Riemannian Geometry of Optimal Driving and Thermodynamic Length and its Application to Chemical Reaction Networks

TL;DR

This paper extends the Riemannian geometric framework for optimal driving of chemical reaction networks to nonequilibrium conditions, providing new bounds on dissipation and insights into thermodynamic length without restrictive assumptions.

Contribution

It generalizes the geometric approach to nonequilibrium systems, introduces a weighted Fisher information metric for chemical concentrations, and derives dissipation bounds along steady state manifolds.

Findings

Dissipation can be bounded using the embedded steady state manifold.

The weighted Fisher information metric characterizes dissipation due to diffusive driving.

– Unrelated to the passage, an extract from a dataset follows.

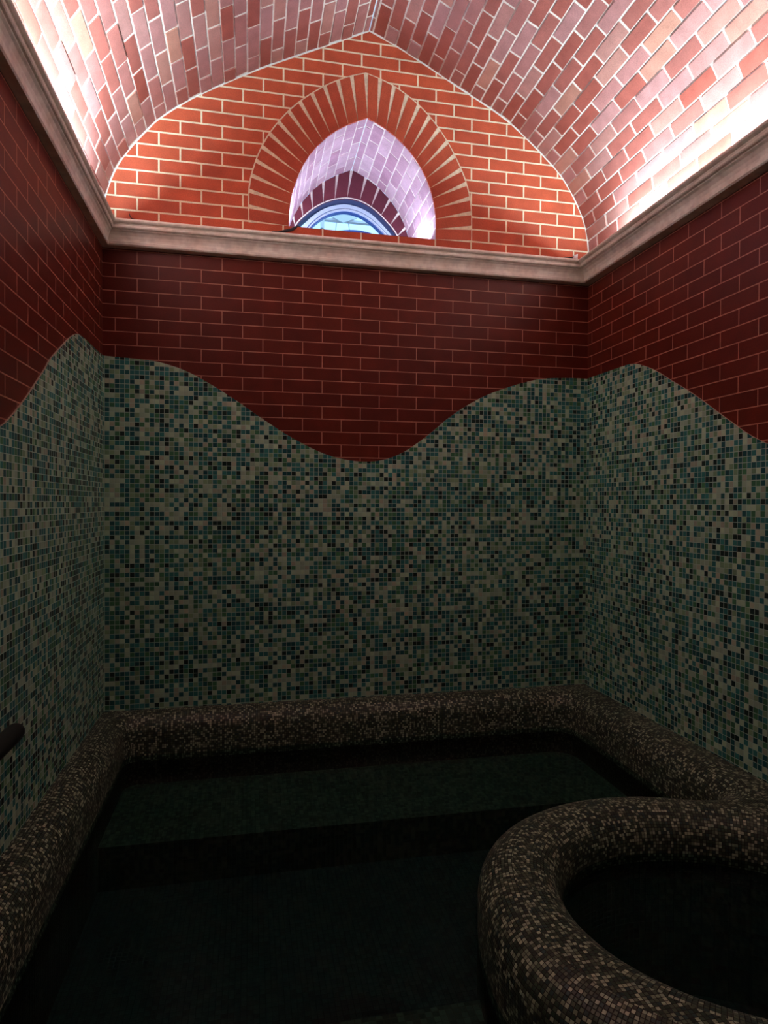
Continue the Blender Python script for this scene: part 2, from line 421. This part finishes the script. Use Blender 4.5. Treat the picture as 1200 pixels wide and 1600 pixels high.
# ---- recess: brick barrel running back to the inner wall, with sill
YI = 4.334
mb = MB()
barrel(mb, IN_L, YB+.0, YI, 1, .17, .0015, .006, .009, .004, .002)
barrel(mb, IN_R, YB+.0, YI, -1, .17, .0015, .006, .009, .004, .002)
recess = mb.build('wall_recess', [m_reveal, m_vmortar], kind='structure', merge=False)
mb = MB()
mb.face([(.2, YB-.001, SILL), (1.09, YB-.001, SILL), (1.09, YI+.12, SILL), (.2, YI+.12, SILL)], [wuv(.2, 0), wuv(1.09, 0), wuv(1.09, .72), wuv(.2, .72)])
mb.build('window_sill', [m_lower], kind='structure')
# inner wall with segmental opening
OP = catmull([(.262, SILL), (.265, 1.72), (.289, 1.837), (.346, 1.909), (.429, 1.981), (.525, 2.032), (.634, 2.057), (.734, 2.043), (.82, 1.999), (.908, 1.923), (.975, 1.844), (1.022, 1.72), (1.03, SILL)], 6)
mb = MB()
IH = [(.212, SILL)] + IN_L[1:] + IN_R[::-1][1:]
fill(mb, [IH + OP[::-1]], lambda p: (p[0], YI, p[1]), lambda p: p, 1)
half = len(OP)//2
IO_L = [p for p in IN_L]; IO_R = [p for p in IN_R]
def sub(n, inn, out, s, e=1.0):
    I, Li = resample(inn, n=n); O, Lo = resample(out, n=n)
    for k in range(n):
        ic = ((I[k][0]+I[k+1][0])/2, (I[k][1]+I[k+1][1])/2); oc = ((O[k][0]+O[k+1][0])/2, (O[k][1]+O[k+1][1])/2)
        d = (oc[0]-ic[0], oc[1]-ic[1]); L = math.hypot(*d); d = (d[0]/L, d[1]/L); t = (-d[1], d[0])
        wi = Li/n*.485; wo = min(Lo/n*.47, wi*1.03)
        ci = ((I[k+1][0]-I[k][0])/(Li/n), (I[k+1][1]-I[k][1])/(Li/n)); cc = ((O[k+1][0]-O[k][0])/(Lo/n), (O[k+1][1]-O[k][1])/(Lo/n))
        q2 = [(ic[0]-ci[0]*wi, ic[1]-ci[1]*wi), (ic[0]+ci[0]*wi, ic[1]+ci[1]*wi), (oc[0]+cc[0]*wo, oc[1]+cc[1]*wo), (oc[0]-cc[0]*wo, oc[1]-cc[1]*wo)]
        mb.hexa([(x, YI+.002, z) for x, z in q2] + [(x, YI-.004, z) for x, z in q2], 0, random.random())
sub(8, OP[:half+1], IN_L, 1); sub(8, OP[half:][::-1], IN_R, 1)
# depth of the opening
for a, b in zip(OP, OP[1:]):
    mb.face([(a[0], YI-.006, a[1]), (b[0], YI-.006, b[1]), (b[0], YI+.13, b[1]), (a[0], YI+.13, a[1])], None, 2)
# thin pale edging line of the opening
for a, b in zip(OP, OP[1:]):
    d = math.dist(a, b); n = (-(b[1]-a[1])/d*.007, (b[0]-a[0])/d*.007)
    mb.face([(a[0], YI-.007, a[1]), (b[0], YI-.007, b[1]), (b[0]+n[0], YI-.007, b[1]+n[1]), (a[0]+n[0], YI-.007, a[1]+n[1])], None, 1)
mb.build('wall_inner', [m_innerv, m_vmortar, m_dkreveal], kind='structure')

# ---- arched window: nested frames, glass
def arch_frame(name, path, w, y0, y1, mat, parent, close=True):
    mb = MB(); inn = []
    for i, p in enumerate(path):
        a, b = path[max(i-1, 0)], path[min(i+1, len(path)-1)]; d = math.dist(a, b)
        inn.append((p[0]+(b[1]-a[1])/d*w, p[1]-(b[0]-a[0])/d*w))
    for i in range(len(path)-1):
        A, B, c, D = path[i], path[i+1], inn[i+1], inn[i]
        q = [(A[0], y1, A[1]), (B[0], y1, B[1]), (c[0], y1, c[1]), (D[0], y1, D[1]), (A[0], y0, A[1]), (B[0], y0, B[1]), (c[0], y0, c[1]), (D[0], y0, D[1])]
        for f in ((4,5,6,7),(0,3,2,1),(0,1,5,4),(2,3,7,6)): mb.face([q[k] for k in f])
    return mb.build(name, [mat], parent=parent), inn
window = thing('window_1', (.645, 4.43, SILL), 'segmental arched window with blue and white frame at the end of the brick recess', 'window')
window['kind'] = 'structure'; del window['label']; del window['category']
FO = catmull([(.285, SILL), (.288, 1.76), (.351, 1.886), (.419, 1.960), (.497, 2.014), (.583, 2.045), (.657, 2.053), (.751, 2.034), (.839, 1.988), (.914, 1.926), (.969, 1.866), (1.010, 1.76), (1.012, SILL)], 6)
_, f1 = arch_frame('outer_frame', FO, .026, 4.405, 4.465, m_paleblue, window)
_, f2 = arch_frame('blue_frame', f1, .007, 4.415, 4.46, m_bluefr, window)
_, f3 = arch_frame('sash_frame', f2, .008, 4.40, 4.455, m_paleblue, window)
_, f4 = arch_frame('blue_bead', f3, .006, 4.42, 4.455, m_bluefr, window)
mb = MB(); mb.box((.32, 4.40, SILL), (.98, 4.46, 1.80)); a_ = catmull([(.40, 1.80), (.47, 1.837), (.547, 1.859), (.613, 1.873), (.693, 1.882), (.76, 1.879), (.834, 1.862), (.92, 1.80)], 6)
for p, q in zip(a_, a_[1:]):
    mb.hexa([(p[0], 4.40, 1.795), (q[0], 4.40, 1.795), (q[0], 4.46, 1.795), (p[0], 4.46, 1.795), (p[0], 4.40, p[1]), (q[0], 4.40, q[1]), (q[0], 4.46, q[1]), (p[0], 4.46, p[1])])
mb.build('bottom_rail', [m_bluefr], parent=window)
mb = MB(); fill(mb, [f4], lambda p: (p[0], 4.44, p[1]), lambda p: p); mb.build('pane', [m_glass], parent=window)

# ---- cornice, three mitred lengths
PROF = [(.0, 1.380), (.044, 1.381), (.050, 1.388), (.051, 1.402), (.046, 1.406), (.047, 1.416), (.052, 1.432), (.062, 1.447), (.072, 1.453), (.073, 1.458),
        (.084, 1.459), (.088, 1.464), (.088, 1.472), (.084, 1.477), (.078, 1.479), (.079, 1.484), (.092, 1.485), (.099, 1.489), (.102, 1.495), (.100, 1.502), (.094, 1.507), (.086, 1.508), (.084, 1.478), (.0, 1.478)]
sL, sB, sR = .84, 1.0, 1.2
def cornice(name, f, seglen):
    mb = MB()
    for (p, z), (p2, z2) in zip(PROF, PROF[1:]):
        A = f(p, z); B = f(p2, z2)
        mb.face([A[0], A[1], B[1], B[0]])
    return mb.build(name, [m_plaster], kind='structure')
cornice('trim_1', lambda p, z: ((XL+p*sL, YF, z), (XL+p*sL, YB-p*sB, z)), 0)
cornice('trim_2', lambda p, z: ((XL+p*sL, YB-p*sB, z), (XR-p*sR, YB-p*sB, z)), 0)
cornice('trim_3', lambda p, z: ((XR-p*sR, YB-p*sB, z), (XR-p*sR, YF, z)), 0)

# ================================================================== POOL
WZ, TZ, R, FLZ = -1.345, -1.272, .11, -1.69
ZT = -1.135
cor = lambda cx, cz, r, a0, a1, n=5: [(cx+r*math.cos(math.radians(a0+(a1-a0)*k/n)), cz+r*math.sin(math.radians(a0+(a1-a0)*k/n))) for k in range(n+1)]
xl, yb, xr = XL+.14, 3.605, 1.900
wallpart = [(1.15, .45), (.8, .45), (.4, .45), (0, .45), (-.3, .45)] + cor(xl+.08, .53, .08, 270, 180) + [(xl, y) for y in (.7, .9, 1.4, 1.9, 2.4, 2.9, 3.2, 3.38, 3.47)] \
    + cor(xl+.07, yb-.07, .07, 180, 90) + [(x, yb) for x in (-.51, -.43, -.25, .1, .5, .9, 1.2, 1.45, 1.60, 1.70)] + cor(xr-.13, yb-.13, .13, 90, 0) \
    + [(1.901, y) for y in (3.40, 3.3, 3.15, 2.9, 2.6, 2.42)] + [(1.892, 2.33), (1.865, 2.275), (1.825, 2.245)]
ringpart = [(1.775, 2.243), (1.70, 2.262), (1.62, 2.295), (1.52, 2.325), (1.41, 2.342), (1.30, 2.343), (1.17, 2.325), (1.05, 2.283), (.95, 2.232), (.86, 2.162), (.785, 2.075), (.728, 1.975), (.692, 1.87),
            (.668, 1.76), (.655, 1.65), (.655, 1.54), (.673, 1.43), (.715, 1.325), (.785, 1.225), (.88, 1.135), (1.00, 1.06), (1.12, 1.005), (1.22, .93), (1.28, .83), (1.30, .7), (1.28, .58), (1.23, .49)]
nw = len(wallpart)
MC = catmull(wallpart + ringpart, 5, True)
MW, MR = MC[:nw*5+1], MC[nw*5:] + [MC[0]]
# the run closing at the start
Tc = catmull([(1.345, 2.100), (1.50, 2.082), (1.64, 2.035), (1.79, 1.94), (1.88, 1.80), (1.91, 1.6), (1.86, 1.4), (1.70, 1.265), (1.5, 1.205), (1.32, 1.212), (1.20, 1.252), (1.10, 1.318), (1.025, 1.392), (.968, 1.480), (.935, 1.580), (.925, 1.68), (.94, 1.79), (.985, 1.90), (1.07, 2.0), (1.19, 2.07)], 6, True)
def normals2(P, closed, sgn):
    out = []; L = len(P)
    for i in range(L):
        a, b = (P[(i-1) % L], P[(i+1) % L]) if closed else (P[max(i-1, 0)], P[min(i+1, L-1)])
        d = math.dist(a, b) or 1; out.append((sgn*(b[1]-a[1])/d, -sgn*(b[0]-a[0])/d))
    return out
nMC = normals2(MC, True, -1)      # pool runs clockwise seen from above: deck on the left
nT = normals2(Tc, True, -1)
def offs(P, Nn, o): return [(p[0]+n[0]*o, p[1]+n[1]*o) for p, n in zip(P, Nn)]
def roundover(mb, P, Nn, idx, zlow, r, closed):
    prof = [(0, zlow)] + [(0, ZT-r-.04)] + [(r*(1-math.cos(t)), ZT-r+r*math.sin(t)) for t in [math.pi/2*k/10 for k in range(11)]]
    vl = [0]
    for a, b in zip(prof, prof[1:]): vl.append(vl[-1]+math.dist(a, b))
    u = 0
    n = len(idx)
    for k in range(n if closed else n-1):
        i, j = idx[k], idx[(k+1) % n]; pi, pj = P[i], P[j]; du = math.dist(offs([pi], [Nn[i]], r*.5)[0], offs([pj], [Nn[j]], r*.5)[0])
        for (o1, z1), (o2, z2), v1, v2 in zip(prof, prof[1:], vl, vl[1:]):
            q = [(pi[0]+Nn[i][0]*o1, pi[1]+Nn[i][1]*o1, z1), (pj[0]+Nn[j][0]*o1, pj[1]+Nn[j][1]*o1, z1), (pj[0]+Nn[j][0]*o2, pj[1]+Nn[j][1]*o2, z2), (pi[0]+Nn[i][0]*o2, pi[1]+Nn[i][1]*o2, z2)]
            mb.face(q, [(u, v1+5), (u+du, v1+5), (u+du, v2+5), (u, v2+5)])
        u += du
nM = len(MC)
# curb of the main pool (wall side) with the flat deck mosaics
mb = MB(); roundover(mb, MC, nMC, list(range(0, nw*5+1)), WZ-.03, R, False)
MO = offs(MC, nMC, R)
closure = [(1.33, 1.02), (1.55, 1.03), (1.78, 1.10), (1.95, 1.25), (2.045, 1.45), (2.065, 1.65), (2.055, 1.85), (1.99, 2.02)]
iA, iB = nw*5+1, (nw+21)*5       # ring part from the junction round to below the tub
ringC = MO[iA:iB+1]
Cc = ringC + catmull([ringC[-1]] + closure + [ringC[0]], 5)[1:-1]
H = MO[:iA+1] + [MO[iA]]
outer = [(XL+.001, YF), (XR-.001, YF), (XR-.001, YB-.001), (XL+.001, YB-.001)]
hole = MO[iB:] + MO[:iA+1] + catmull([ringC[-1]] + closure + [ringC[0]], 5)[1:-1][::-1]
fill(mb, [outer, hole], lambda p: (p[0], p[1], ZT), lambda p: (p[0]+10, p[1]+10))
roundover(mb, MC, nMC, list(range(iB, nM)) + [0], WZ-.03, R, False)
curb = mb.build('pool_kerb', [m_curb], kind='structure', smooth=False, normals=True)
for p in curb.data.polygons: p.use_smooth = True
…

Analytic expressions for geodesics and dissipation bounds are provided.

Abstract

It is known that the trajectory of an endoreversibly driven system with minimal dissipation is a geodesic on the equilibrium state space. Thereby, the state space is equipped with the Riemannian metric given by the Hessian of the free energy function, known as Fisher information metric. However, the derivations given until now require both the system and the driving reservoir to be in local equilibrium. In the present work, we rederive the framework for chemical reaction networks and thereby enhance its scope of applicability to the nonequilibrium situation. Moreover, because our results are derived without restrictive assumptions, we are able to discuss phenomena that could not been seen previously. We introduce a suitable weighted Fisher information metric on the space of chemical concentrations and show that it characterizes the dissipation caused by diffusive driving, with arbitrary diffusion rate constants. This allows us to consider driving far from equilibrium. As the main result, we show that the isometric embedding of a steady state manifold into the concentration space yields a lower bound for the dissipation when the system is driven along the manifold. We give an analytic expression for this bound and for the corresponding geodesic, and thereby are able to dissect the contributions from the driving kinetics and from thermodynamics. Finally, we discuss in detail the application to quasi-thermostatic steady states.